This is Not About How to Get Bikini-Ready


So you know how articles always suck you in with the “Do’s and Don’ts” of something? The “Eat this, Not That,” or the “Top 10 Ways to Get Bikini Ready?”

Well this is not that. After five days with my poor pukey Monkey, this is my short little list of the top 7 things you can do when find yourself with a puking child in a restaurant. And I’m not talking about your 18-year-old+ child. Those idiots can fend for themselves.

(Note: This pertains to a rather small puke, unlike the massive one she had on Sunday at a family graduation party. Look for those Do’s and Don’ts in the next edition of “How to Help Your Child Puke in Public”)

  • DO grab the nearest thing on the table and throw it under their face.
  • DO hold up a napkin with your other hand to save your tablemates the view and to shield your child from the rest of the restaurant.
  • DO act like nothing’s going on. (“Nothin’ to see here, folks.”)
  • DO send someone at the table to get a back-up puke holder, just in case.
  • DO judge the waitress for providing MOIST TOWELETTES after she was informed that we needed some help due to a child throwing up. (Umm, really? That’s it? What if it had been a MASSIVE puking? You brought a couple of 5×5-inch wet squares? Really? No extra napkins? No voice of concern? Instead you spent the rest of the evening avoiding our looks and hoping we wouldn’t ask you to get involved in anything. Was that the best you could do??. P.S. your skirt was so short I thought we were at Hooter’s. Oh, and you look too old to be wearing it too.)
  • DO discreetly cover the puke plate with napkins and hide it under other plates.
  • DO hope the snotty, good for nothing, unempathetic waitress spills it on herself when she clears the table. (After all, for as hard as she was trying to avoid clearing the plates, in an effort to avoid “THE” plate, it’s only fair that I hope she spill it on herself. Serves her right. Ass hat.)

So there you have it folks! My simple 7-step process for helping your kids puke in public! Easy peasy.

Have you ever endured your child getting sick in public? Was it mortifying? Luckily this really wasn’t because it was an especially loud restaurant and we had a wall on one side of us. What did you do?


6 responses »

  1. Good job with that! My situation was when your kid pukes when their riding in a friends car without the parents and the friends end up dealing with it! OH,Sorry!!

  2. I always felt bad for the kids who puke on the bus or at school. I still think the janitors use that stinky pink stuff to clean it up!!! What is that??? It smells almost worse than the puke!

    • Ewwww. I remember that. Puking at school was pretty embarrassing. Especially because you’re old enough to know that it’s embarrassing.

  3. Hahahahahaha, LOVE the commentary on the waitress.

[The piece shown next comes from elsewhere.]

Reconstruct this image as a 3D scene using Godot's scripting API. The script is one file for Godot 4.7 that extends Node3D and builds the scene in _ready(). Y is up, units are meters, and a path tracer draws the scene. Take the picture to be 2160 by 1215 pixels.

    I remember as a kid I threw up in a friend’s car. Their Mom acted like it was no big deal because I was so embarrassed. She obviously had it happen before because she whipped out a box of kleenex, air freshner and a plastic bag out of nowhere and had it mostly taken care of at a traffic light. She didn’t even have to pull over!

  4. Love this list…I should print it for future reference. My sister-in-law had a similar experience recently at a crowded Red Robin and she must have had the same waitress because after her son puked ALL OVER their table, the waitress came by asking if they wanted dessert and if they had a Red Robin discount card to which my S-I-L exclaimed, “He just puked EVERYwhere! We need a towel.” Poor kiddos, there’s nothing worse than puking in public.